**THE TASK:** Reproduce, word for word, only the lines from the one containing "0.012, 0.01, 1)" through the one containing "w.node_tree.nodes['Background'].inputs[1].default_value = 0.15", both included.

— START MATERIAL PROVIDED —

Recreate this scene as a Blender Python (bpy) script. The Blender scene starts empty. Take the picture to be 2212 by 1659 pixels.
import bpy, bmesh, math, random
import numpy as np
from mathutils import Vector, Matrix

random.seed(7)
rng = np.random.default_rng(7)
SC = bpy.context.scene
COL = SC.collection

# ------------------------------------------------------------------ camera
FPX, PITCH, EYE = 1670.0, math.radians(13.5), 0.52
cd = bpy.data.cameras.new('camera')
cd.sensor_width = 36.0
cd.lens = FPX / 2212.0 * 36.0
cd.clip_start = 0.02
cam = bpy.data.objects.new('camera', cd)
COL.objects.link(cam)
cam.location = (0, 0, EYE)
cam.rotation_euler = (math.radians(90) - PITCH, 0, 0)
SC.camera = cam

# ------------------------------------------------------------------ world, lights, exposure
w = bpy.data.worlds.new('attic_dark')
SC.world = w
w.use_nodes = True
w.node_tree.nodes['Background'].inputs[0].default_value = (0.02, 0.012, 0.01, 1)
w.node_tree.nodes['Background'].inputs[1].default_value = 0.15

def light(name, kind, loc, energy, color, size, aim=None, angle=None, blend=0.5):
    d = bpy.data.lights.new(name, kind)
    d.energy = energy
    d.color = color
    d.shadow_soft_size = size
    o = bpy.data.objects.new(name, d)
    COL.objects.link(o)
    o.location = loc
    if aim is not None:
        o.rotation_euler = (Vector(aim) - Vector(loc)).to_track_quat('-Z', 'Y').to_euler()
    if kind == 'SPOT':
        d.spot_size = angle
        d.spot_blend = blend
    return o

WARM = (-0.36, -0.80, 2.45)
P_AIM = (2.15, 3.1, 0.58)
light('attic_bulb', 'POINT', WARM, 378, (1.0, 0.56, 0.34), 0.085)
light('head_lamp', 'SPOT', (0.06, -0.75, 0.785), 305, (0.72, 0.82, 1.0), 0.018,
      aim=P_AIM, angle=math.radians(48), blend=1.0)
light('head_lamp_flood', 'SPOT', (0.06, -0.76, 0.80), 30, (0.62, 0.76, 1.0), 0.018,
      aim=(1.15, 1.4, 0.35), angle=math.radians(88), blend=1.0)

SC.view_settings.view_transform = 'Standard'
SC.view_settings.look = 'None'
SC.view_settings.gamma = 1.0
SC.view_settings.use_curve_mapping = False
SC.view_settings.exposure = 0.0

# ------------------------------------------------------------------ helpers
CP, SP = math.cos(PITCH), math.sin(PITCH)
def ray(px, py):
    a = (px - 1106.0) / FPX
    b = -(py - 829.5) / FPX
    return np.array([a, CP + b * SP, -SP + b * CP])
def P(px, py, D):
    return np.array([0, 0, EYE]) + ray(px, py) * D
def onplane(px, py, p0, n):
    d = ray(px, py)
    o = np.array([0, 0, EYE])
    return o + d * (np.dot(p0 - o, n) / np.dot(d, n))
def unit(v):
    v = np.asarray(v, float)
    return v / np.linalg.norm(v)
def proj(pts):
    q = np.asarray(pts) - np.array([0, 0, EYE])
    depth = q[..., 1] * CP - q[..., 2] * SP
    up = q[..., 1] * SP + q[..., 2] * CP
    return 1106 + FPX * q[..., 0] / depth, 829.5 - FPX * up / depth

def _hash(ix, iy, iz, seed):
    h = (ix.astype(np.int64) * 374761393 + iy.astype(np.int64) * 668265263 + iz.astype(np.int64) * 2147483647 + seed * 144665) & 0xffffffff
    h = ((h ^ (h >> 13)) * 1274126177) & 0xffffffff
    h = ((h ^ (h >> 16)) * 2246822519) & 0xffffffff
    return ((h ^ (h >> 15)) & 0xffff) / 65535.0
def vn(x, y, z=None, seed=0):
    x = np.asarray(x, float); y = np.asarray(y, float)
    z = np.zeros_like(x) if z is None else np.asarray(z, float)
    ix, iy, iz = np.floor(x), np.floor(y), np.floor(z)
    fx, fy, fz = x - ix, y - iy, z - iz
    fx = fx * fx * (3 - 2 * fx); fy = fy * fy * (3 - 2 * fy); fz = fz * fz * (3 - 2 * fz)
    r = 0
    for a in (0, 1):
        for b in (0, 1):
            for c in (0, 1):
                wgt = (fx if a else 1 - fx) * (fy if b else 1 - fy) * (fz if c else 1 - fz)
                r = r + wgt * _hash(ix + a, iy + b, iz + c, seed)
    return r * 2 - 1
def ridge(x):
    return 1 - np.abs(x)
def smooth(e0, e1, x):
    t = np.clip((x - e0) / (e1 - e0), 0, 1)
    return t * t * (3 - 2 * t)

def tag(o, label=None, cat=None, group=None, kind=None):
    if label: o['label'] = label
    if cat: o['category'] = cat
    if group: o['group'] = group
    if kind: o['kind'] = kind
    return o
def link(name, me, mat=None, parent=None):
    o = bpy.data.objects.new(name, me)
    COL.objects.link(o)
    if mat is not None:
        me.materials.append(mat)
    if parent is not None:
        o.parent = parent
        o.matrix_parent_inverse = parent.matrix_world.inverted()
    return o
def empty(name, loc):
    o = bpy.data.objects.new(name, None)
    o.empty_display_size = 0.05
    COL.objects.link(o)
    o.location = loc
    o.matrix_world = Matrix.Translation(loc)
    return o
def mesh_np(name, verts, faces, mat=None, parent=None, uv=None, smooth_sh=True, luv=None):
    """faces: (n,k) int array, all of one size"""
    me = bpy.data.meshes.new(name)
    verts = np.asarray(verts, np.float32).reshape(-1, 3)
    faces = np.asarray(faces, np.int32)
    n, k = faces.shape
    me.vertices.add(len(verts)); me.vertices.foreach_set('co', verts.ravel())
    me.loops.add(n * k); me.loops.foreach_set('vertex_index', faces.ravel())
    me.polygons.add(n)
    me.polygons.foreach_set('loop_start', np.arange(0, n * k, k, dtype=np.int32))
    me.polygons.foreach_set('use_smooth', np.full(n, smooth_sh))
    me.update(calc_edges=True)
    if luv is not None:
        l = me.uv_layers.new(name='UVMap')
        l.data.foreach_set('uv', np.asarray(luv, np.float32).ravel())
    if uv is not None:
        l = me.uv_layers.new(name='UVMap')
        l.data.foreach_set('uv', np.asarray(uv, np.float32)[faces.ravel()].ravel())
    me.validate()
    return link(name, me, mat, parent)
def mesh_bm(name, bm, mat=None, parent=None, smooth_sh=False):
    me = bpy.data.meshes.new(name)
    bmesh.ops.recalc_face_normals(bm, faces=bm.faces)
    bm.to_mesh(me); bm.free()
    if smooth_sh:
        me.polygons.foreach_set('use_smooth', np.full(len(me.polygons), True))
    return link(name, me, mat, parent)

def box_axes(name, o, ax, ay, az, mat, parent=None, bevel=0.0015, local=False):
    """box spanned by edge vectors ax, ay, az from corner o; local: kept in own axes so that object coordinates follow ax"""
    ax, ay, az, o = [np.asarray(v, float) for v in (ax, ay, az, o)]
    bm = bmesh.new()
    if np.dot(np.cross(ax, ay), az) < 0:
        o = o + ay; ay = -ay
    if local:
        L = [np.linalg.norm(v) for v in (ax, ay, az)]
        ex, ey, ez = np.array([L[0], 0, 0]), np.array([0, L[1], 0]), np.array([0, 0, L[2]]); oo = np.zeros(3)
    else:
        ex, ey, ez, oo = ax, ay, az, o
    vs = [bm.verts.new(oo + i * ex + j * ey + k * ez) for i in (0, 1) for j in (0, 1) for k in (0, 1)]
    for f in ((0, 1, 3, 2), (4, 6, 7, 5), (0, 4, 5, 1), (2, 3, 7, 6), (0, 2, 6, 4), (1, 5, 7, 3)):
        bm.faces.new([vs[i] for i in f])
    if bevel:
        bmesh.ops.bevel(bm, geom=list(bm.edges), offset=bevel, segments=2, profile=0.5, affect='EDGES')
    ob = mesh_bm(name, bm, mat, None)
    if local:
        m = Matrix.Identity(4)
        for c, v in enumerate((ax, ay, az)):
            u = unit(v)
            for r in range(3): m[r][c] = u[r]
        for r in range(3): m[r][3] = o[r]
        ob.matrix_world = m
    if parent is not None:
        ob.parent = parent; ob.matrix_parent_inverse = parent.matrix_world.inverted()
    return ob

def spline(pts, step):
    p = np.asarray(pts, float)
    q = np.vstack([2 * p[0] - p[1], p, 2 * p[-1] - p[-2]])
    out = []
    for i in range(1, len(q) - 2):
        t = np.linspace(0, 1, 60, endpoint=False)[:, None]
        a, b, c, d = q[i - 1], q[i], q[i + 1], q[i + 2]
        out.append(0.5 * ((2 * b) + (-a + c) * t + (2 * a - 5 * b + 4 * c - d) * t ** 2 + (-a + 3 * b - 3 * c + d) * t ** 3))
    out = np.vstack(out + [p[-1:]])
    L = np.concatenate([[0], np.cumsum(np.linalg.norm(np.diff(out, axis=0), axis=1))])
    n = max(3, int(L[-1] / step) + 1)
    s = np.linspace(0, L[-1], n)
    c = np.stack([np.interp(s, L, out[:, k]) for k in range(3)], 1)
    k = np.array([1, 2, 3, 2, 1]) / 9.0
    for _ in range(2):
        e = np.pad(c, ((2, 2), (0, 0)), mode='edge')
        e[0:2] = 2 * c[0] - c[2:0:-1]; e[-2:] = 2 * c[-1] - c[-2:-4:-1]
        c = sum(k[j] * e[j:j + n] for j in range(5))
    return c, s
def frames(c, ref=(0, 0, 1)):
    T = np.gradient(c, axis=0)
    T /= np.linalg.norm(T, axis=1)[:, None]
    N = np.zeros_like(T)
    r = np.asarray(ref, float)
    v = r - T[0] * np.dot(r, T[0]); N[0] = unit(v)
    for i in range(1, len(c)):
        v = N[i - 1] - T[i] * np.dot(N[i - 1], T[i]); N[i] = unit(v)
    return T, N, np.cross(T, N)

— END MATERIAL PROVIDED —

**SOLUTION FOR THIS EXERCISE:**
w.node_tree.nodes['Background'].inputs[0].default_value = (0.02, 0.012, 0.01, 1)
w.node_tree.nodes['Background'].inputs[1].default_value = 0.15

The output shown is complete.